--- Data shown ---

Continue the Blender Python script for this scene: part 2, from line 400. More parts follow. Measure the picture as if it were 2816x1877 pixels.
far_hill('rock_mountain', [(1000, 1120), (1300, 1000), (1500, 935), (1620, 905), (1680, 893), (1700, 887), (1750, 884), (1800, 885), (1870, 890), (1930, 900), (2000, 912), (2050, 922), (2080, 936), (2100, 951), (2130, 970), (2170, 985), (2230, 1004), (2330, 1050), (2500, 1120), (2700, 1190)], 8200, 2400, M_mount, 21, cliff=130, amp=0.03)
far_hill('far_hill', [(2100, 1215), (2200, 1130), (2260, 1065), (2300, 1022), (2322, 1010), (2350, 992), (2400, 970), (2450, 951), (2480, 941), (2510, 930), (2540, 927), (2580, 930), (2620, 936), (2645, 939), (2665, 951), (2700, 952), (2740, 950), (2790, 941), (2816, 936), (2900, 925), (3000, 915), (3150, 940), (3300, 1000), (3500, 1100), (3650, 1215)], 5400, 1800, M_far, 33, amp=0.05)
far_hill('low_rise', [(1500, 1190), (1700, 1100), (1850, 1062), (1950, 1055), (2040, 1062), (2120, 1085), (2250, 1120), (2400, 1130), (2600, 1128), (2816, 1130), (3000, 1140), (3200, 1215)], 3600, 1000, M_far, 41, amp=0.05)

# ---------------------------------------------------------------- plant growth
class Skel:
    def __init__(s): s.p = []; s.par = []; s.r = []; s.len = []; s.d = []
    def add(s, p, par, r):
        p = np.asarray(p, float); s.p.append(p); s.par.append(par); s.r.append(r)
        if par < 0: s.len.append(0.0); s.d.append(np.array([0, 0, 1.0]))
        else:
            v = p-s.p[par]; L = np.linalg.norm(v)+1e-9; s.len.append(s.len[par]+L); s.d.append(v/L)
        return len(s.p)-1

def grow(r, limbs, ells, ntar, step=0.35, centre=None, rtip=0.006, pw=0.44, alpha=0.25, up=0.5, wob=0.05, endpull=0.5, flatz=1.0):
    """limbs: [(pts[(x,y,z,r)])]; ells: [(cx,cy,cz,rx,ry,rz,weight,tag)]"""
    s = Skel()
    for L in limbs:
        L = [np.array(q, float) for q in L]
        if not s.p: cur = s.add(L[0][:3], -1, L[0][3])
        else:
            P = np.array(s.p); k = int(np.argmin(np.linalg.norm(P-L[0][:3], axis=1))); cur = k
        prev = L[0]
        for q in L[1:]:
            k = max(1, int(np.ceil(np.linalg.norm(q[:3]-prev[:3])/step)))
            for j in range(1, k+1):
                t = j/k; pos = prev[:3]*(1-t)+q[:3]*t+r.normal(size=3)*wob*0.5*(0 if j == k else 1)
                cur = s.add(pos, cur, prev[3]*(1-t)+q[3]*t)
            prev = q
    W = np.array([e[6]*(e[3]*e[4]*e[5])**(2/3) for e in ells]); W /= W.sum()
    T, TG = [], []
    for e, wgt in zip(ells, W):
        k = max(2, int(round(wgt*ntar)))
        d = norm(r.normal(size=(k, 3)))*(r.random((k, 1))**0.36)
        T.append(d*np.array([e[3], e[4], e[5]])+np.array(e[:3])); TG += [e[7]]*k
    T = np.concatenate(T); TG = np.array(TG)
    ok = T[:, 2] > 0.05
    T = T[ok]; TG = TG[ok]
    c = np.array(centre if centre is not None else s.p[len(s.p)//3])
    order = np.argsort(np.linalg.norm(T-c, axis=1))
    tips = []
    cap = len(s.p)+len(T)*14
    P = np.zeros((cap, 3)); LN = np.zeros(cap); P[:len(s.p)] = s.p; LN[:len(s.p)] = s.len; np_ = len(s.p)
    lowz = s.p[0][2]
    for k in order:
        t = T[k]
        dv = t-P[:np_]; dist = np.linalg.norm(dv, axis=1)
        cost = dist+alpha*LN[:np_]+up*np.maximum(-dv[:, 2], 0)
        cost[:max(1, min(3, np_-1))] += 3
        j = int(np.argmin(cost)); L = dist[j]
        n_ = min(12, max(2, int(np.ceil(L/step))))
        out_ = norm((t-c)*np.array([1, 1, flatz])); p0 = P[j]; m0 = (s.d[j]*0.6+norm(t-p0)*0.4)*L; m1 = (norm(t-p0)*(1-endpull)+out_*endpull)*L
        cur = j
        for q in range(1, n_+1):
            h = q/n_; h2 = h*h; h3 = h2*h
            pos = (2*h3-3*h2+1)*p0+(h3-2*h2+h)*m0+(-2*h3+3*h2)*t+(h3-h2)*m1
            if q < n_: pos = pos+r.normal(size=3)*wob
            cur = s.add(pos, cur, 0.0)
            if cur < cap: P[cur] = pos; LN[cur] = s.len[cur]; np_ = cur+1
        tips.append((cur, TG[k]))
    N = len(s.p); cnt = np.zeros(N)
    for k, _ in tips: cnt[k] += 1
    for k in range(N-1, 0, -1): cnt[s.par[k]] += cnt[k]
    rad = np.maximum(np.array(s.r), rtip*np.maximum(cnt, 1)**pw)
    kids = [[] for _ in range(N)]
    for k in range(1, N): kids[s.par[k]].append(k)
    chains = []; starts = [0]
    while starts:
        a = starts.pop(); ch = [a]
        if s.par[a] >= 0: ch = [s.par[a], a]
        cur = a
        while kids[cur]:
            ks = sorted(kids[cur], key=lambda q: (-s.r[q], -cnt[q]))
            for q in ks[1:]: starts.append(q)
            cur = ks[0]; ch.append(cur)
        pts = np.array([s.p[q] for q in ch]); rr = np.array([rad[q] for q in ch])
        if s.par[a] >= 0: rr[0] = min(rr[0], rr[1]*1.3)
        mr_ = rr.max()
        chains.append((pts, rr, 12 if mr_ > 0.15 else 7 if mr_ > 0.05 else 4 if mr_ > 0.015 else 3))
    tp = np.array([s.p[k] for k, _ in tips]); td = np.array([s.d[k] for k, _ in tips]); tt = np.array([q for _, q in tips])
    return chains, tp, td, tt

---

Exercise brief — Quote exactly the first line of the data and every line after it through the one holding "return len(s.p)-1".

Exercise solution —
Continue the Blender Python script for this scene: part 2, from line 400. More parts follow. Measure the picture as if it were 2816x1877 pixels.
far_hill('rock_mountain', [(1000, 1120), (1300, 1000), (1500, 935), (1620, 905), (1680, 893), (1700, 887), (1750, 884), (1800, 885), (1870, 890), (1930, 900), (2000, 912), (2050, 922), (2080, 936), (2100, 951), (2130, 970), (2170, 985), (2230, 1004), (2330, 1050), (2500, 1120), (2700, 1190)], 8200, 2400, M_mount, 21, cliff=130, amp=0.03)
far_hill('far_hill', [(2100, 1215), (2200, 1130), (2260, 1065), (2300, 1022), (2322, 1010), (2350, 992), (2400, 970), (2450, 951), (2480, 941), (2510, 930), (2540, 927), (2580, 930), (2620, 936), (2645, 939), (2665, 951), (2700, 952), (2740, 950), (2790, 941), (2816, 936), (2900, 925), (3000, 915), (3150, 940), (3300, 1000), (3500, 1100), (3650, 1215)], 5400, 1800, M_far, 33, amp=0.05)
far_hill('low_rise', [(1500, 1190), (1700, 1100), (1850, 1062), (1950, 1055), (2040, 1062), (2120, 1085), (2250, 1120), (2400, 1130), (2600, 1128), (2816, 1130), (3000, 1140), (3200, 1215)], 3600, 1000, M_far, 41, amp=0.05)

# ---------------------------------------------------------------- plant growth
class Skel:
    def __init__(s): s.p = []; s.par = []; s.r = []; s.len = []; s.d = []
    def add(s, p, par, r):
        p = np.asarray(p, float); s.p.append(p); s.par.append(par); s.r.append(r)
        if par < 0: s.len.append(0.0); s.d.append(np.array([0, 0, 1.0]))
        else:
            v = p-s.p[par]; L = np.linalg.norm(v)+1e-9; s.len.append(s.len[par]+L); s.d.append(v/L)
        return len(s.p)-1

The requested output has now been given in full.